エンジンの音が止まると同時に、クリスの家の玄関のドアが開き、金曜日から泊まっているという二番目の弟のボビーが顔を出した。
ガタガタとデッキを渡ってこちらの方へやってきながら、先に車を降りたクリスと二、三言葉を交わした後、私の方に向けて軽く挨拶の手をあげて『ハイ』とぎこちなく笑った。
ロサンゼルスで法定弁護士をやっているというこのボビー、前に会った末のジェスの甘くてほんわかしたムードとは対照的に、何だか厳めしい顔つきをして、ちょっと攻撃的な印象さえ受ける男だ。

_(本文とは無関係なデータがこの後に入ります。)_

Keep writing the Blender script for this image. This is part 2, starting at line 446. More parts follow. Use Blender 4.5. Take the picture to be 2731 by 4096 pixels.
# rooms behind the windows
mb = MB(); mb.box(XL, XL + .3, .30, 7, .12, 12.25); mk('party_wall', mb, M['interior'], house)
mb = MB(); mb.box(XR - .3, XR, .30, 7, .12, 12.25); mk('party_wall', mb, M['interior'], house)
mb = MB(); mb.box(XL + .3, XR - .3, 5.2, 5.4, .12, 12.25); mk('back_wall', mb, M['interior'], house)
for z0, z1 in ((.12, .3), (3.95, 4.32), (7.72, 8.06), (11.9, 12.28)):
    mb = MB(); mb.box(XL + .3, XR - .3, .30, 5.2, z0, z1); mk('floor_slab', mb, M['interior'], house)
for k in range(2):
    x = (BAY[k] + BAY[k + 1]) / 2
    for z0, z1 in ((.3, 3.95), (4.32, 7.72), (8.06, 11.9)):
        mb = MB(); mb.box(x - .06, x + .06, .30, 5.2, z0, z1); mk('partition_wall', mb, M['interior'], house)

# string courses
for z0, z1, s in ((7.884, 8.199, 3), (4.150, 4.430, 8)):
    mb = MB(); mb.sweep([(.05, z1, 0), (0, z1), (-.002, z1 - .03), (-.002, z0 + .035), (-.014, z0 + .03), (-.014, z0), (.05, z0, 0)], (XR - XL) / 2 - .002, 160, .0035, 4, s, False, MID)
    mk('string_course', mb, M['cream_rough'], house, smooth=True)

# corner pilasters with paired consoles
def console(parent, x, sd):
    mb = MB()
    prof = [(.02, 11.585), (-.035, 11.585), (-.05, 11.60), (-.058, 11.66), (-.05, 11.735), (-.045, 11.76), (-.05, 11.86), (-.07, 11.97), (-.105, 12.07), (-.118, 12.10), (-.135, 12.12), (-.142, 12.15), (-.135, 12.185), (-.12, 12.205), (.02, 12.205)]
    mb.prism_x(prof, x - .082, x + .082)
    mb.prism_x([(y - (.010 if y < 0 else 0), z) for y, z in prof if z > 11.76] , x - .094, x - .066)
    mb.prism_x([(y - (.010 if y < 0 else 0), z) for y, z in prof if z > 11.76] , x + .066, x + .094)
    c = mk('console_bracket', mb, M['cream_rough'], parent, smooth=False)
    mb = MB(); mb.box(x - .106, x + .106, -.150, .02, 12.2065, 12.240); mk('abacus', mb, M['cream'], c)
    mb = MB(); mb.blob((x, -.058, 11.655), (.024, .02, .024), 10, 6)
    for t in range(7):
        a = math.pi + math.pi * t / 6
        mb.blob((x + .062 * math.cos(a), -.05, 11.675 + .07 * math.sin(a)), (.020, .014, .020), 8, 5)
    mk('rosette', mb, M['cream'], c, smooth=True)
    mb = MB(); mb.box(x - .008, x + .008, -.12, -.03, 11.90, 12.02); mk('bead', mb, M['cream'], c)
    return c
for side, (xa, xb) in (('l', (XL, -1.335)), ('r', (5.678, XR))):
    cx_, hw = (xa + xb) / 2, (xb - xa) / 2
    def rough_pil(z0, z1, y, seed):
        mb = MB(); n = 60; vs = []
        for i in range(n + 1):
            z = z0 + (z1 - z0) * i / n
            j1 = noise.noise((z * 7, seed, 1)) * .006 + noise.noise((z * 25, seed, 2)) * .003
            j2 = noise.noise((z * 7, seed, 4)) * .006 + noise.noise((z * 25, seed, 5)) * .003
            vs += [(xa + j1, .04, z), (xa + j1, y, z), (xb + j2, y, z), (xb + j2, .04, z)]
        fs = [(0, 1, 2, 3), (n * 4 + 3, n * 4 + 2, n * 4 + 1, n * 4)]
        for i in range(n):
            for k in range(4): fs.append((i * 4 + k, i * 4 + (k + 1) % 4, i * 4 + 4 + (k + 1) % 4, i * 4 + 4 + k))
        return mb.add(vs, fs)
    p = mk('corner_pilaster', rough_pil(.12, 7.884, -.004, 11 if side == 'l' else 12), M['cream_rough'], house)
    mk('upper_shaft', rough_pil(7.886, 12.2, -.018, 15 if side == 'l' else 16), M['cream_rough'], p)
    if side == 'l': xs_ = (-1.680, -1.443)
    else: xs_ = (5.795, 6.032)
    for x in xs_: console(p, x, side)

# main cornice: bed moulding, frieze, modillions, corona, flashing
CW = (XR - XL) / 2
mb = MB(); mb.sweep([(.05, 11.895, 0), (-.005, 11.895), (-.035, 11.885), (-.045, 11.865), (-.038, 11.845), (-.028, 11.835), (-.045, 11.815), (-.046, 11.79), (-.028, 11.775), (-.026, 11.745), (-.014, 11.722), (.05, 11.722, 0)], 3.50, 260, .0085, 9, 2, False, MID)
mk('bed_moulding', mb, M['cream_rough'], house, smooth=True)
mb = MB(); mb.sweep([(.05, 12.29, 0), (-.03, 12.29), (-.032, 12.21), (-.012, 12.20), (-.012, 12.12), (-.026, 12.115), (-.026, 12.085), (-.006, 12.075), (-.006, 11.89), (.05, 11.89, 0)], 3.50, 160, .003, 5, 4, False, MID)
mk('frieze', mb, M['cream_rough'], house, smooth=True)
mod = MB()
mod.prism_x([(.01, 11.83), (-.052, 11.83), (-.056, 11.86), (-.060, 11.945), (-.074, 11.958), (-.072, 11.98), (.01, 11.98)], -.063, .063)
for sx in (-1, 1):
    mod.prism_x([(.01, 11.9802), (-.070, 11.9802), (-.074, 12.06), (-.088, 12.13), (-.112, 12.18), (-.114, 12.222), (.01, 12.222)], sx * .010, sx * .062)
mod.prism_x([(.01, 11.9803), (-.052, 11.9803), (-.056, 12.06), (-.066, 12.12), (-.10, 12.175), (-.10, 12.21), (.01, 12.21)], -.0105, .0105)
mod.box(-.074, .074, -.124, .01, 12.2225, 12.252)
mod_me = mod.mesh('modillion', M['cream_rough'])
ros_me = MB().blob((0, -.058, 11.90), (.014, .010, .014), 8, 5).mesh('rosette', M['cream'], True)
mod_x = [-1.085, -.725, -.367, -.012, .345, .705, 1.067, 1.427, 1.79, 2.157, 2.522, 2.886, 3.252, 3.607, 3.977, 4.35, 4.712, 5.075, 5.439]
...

クリスのこの三兄弟、顔は皆よく似ているのに、このボビーだけは、目と髪の色が濃い茶色だ。身長も私と同じ位で、アメリカ人にしてはおチビさん。
一見見る性格も、身のこなしの優雅な二人に比べて、このボビーには、せっかちさんが服を着て、どことなく『刑事コロンボ』を思わせるような不器用さが漂っている。
こんな『突然変異』も、遺伝子のご愛嬌といった所なのかしら?
そんなことを考えながら、ボビーと軽い握手を交す。
大きな手のひらからは思いがけず、クリスと同じ暖かさが私の手に伝わって来た。
その夜は、ボビーも交えて、まだほんの少し季節の早い暖炉に火を入れた。
きりりと冷えた、クリスのとっておきのシャルドネが注がれたグラスを持ってソファの腕にもたれると、おどけるように、クリスもぴったりと私の横に座った。
巨大なソファの端っこで団子のように固まる二人。そんな私達を見て、サイドソファのボビーが笑う。
そうして腰を落ち着けた後は、クリスとボビーはただ昔話に熱中し始めた。
柔らかなセーターの肩にもたれながら、ぽかぽか顔にあたる暖炉の火が心地よい。
話にポーズが空く度に、クリスが思い出したようにグラスに冷たいワインを注ぎ足してくれる。
少しずつ痺れ始めた感覚の中で、目の前の二人のそっくりな顔が、絵の具を塗り替えたダブルのクリスに見えてくる。ステレオで耳に響く『二人のクリス』の穏やかな声とパチパチ弾ける炭の音が、だんだんシンクロし始める。
自分が今、過去にいるのか未来にいるのか‥。そのままうつらうつら‥いつの間にか記憶は薄れていった。